Ahora, mientras lo escribo, recuerdo que hay un cuento de Briante que, como casi todas las cosas que importan, alguna vez contó Juan Forn. El cuento, dice Forn -el movimiento internacional de contadores de historias siempre tendrá un lugar reservado en la pared para un cuadro de Juan- tiene lugar en una mezcla de boliche de pueblo y sala de espera existencial que Briante denomina lo de Arispe. El boliche está, por supuesto, casi cayéndose del pueblo, ahí donde se agotan las últimas luces antes de que la noche se trague el mundo hasta el horizonte. Los parroquianos que se agrupan en lo de Arispe están mirando el fuego como si a las historias se las dictaran los dibujos de las llamas cuando llega un forastero. "Me dijeron que acá uno viene y cuenta su historia", dice al cabo de un rato. "Y que se la escucha, me dijeron". Aunque al principio parece encontrar cierta resistencia, con los últimos rescoldos del fuego Arispe lo invita -o lo desafía- a hablar. "Que de noche sueño que acá adentro me está creciendo una víbora, y que cada noche se hace más grande y más grande y a mí no me importa y lo único que quiero saber es si cuando de tan grande que sea la víbora yo me muera, lo único que quiero saber es si la víbora vivirá".

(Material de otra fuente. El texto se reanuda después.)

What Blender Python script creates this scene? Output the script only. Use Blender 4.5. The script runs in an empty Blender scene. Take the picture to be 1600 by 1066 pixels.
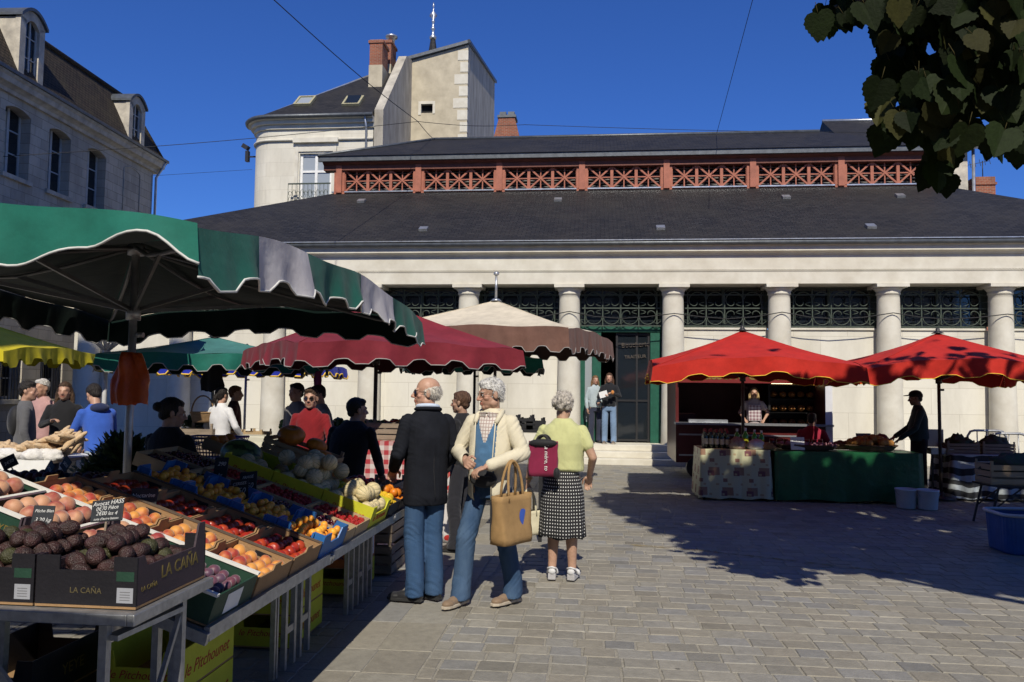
import bpy, bmesh, math, random
import numpy as np
from mathutils import Vector, Matrix, Euler, noise
R = math.radians
random.seed(7); np.random.seed(7)
sc = bpy.context.scene
COL = sc.collection

# ------------------------------------------------------------------ camera
F = 1250.0; PW, PH = 1600.0, 1066.0
YAW, PITCH, ROLL, CH = R(5.94), math.atan(79 / F), 0.012, 1.66
CM = Matrix.Rotation(YAW, 4, 'Z') @ Matrix.Rotation(R(90) + PITCH, 4, 'X') @ Matrix.Rotation(ROLL, 4, 'Z')
CM.translation = (0, 0, CH)
cd = bpy.data.cameras.new('camera'); cam = bpy.data.objects.new('camera', cd); COL.objects.link(cam)
cam.matrix_world = CM
cd.sensor_width = 36; cd.lens = 36 * F / PW; cd.clip_start = 0.05; cd.clip_end = 3000
sc.camera = cam

def ray(px, py):
    d = CM.to_3x3() @ Vector(((px - PW / 2) / F, -(py - PH / 2) / F, -1))
    return d
def pt(px, py, Y):
    d = ray(px, py); t = Y / d.y
    return Vector((0, 0, CH)) + d * t
def gp(px, py, z=0.0):
    d = ray(px, py); t = (z - CH) / d.z
    return Vector((0, 0, CH)) + d * t

# ------------------------------------------------------------------ materials
def new_mat(name):
    m = bpy.data.materials.new(name); m.use_nodes = True
    nt = m.node_tree; b = nt.nodes['Principled BSDF']
    return m, nt, b
def N(nt, t, **kw):
    n = nt.nodes.new(t)
    for k, v in kw.items(): setattr(n, k, v)
    return n
def L(nt, a, b): nt.links.new(a, b)
def rgb(c): return (c[0], c[1], c[2], 1)
def hx(s, k=1.0):
    s = s.lstrip('#'); v = [int(s[i:i + 2], 16) / 255 for i in (0, 2, 4)]
    return tuple(k * (x / 12.92 if x <= .04045 else ((x + .055) / 1.055) ** 2.4) for x in v)

def mat(name, col, rough=.7, var=.18, scale=14, bump=.0, bscale=60, metal=0, spec=.4, col2=None, coat=0, sheen=0, trans=0, stretch=None, aniso_dist=0.0):
    """principled with mottled colour (noise mix to a darker/lighter or second colour), rough variation and bump"""
    m, nt, b = new_mat(name)
    tc = N(nt, 'ShaderNodeTexCoord')
    src = tc.outputs['Object']
    if stretch:
        mp = N(nt, 'ShaderNodeMapping'); mp.inputs['Scale'].default_value = stretch
        L(nt, src, mp.inputs[0]); src = mp.outputs[0]
    n1 = N(nt, 'ShaderNodeTexNoise'); n1.inputs['Scale'].default_value = scale; n1.inputs['Detail'].default_value = 6; n1.inputs['Roughness'].default_value = .62
    L(nt, src, n1.inputs['Vector'])
    ra = N(nt, 'ShaderNodeMapRange'); ra.inputs[1].default_value = .28; ra.inputs[2].default_value = .72
    L(nt, n1.outputs[0], ra.inputs[0])
    mx = N(nt, 'ShaderNodeMix', data_type='RGBA')
    c2 = col2 if col2 else tuple(x * (1 - var) for x in col)
    c1 = col if col2 else tuple(min(1, x * (1 + var)) for x in col)
    mx.inputs[6].default_value = rgb(c1); mx.inputs[7].default_value = rgb(c2)
    L(nt, ra.outputs[0], mx.inputs[0]); L(nt, mx.outputs[2], b.inputs['Base Color'])
    b.inputs['Roughness'].default_value = rough; b.inputs['Metallic'].default_value = metal
    b.inputs['Specular IOR Level'].default_value = spec
    if coat: b.inputs['Coat Weight'].default_value = coat
    if sheen: b.inputs['Sheen Weight'].default_value = sheen
    if trans:
        tb = N(nt, 'ShaderNodeBsdfTranslucent'); ms = N(nt, 'ShaderNodeMixShader'); ms.inputs[0].default_value = trans
        L(nt, mx.outputs[2], tb.inputs[0]); out = nt.nodes['Material Output']
        L(nt, b.outputs[0], ms.inputs[1]); L(nt, tb.outputs[0], ms.inputs[2]); L(nt, ms.outputs[0], out.inputs[0])
    if bump:
        n2 = N(nt, 'ShaderNodeTexNoise'); n2.inputs['Scale'].default_value = bscale; n2.inputs['Detail'].default_value = 5
        L(nt, src, n2.inputs['Vector'])
        bp = N(nt, 'ShaderNodeBump'); bp.inputs['Strength'].default_value = bump; bp.inputs['Distance'].default_value = .02
        L(nt, n2.outputs[0], bp.inputs['Height']); L(nt, bp.outputs[0], b.inputs['Normal'])
    return m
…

Eso, escribe Forn, es lo de Arispe para Briante: "En ese boliche, como en la literatura, no pasa convencionalmente el tiempo (o pasa lejos, que viene a ser lo mismo). En ese boliche puede adivinarse todo lo que representa el ejercicio de la palabra, el rito de contar (y escuchar) historias: el fuego, que es uno solo, dictando a cada uno una historia diferente, o sirviendo para que cada uno le imprima al movimiento de las llamas la obsesión que lo carcome. Y la víbora, haciéndose cada noche más grande dentro de uno, hasta que uno se decide a ir y contar su historia, en ese lugar donde se la escucha. Uno va a contar su historia para saber cómo termina. Uno va a contar su historia para saber si su historia vivirá. De eso se trata, en el fondo, todo este asunto: de lograr que cuando uno muera la historia que haya contado siga viviendo."
Cuatro
De modo que tal vez es por ahí por donde van los sueños de tabernas y contadores de historias al calor del fuego. Tal vez, sin darme cuenta, me soñé en lo de Arispe, que después de todo está en un lugar sin nombre porque puede estar en cualquier parte, y está fuera del tiempo porque puede ocurrir en cualquier momento. Un lugar donde la gente llegue a contar sus historias como si en ellas se cifrara un oscuro sentido de sus vidas o ese mismo acto les reservara un último instante de revelación. Como trovadores de la palabra, vagando por el mundo y por el tiempo, en busca de ese lugar donde uno va y cuenta su historia para saber cómo termina.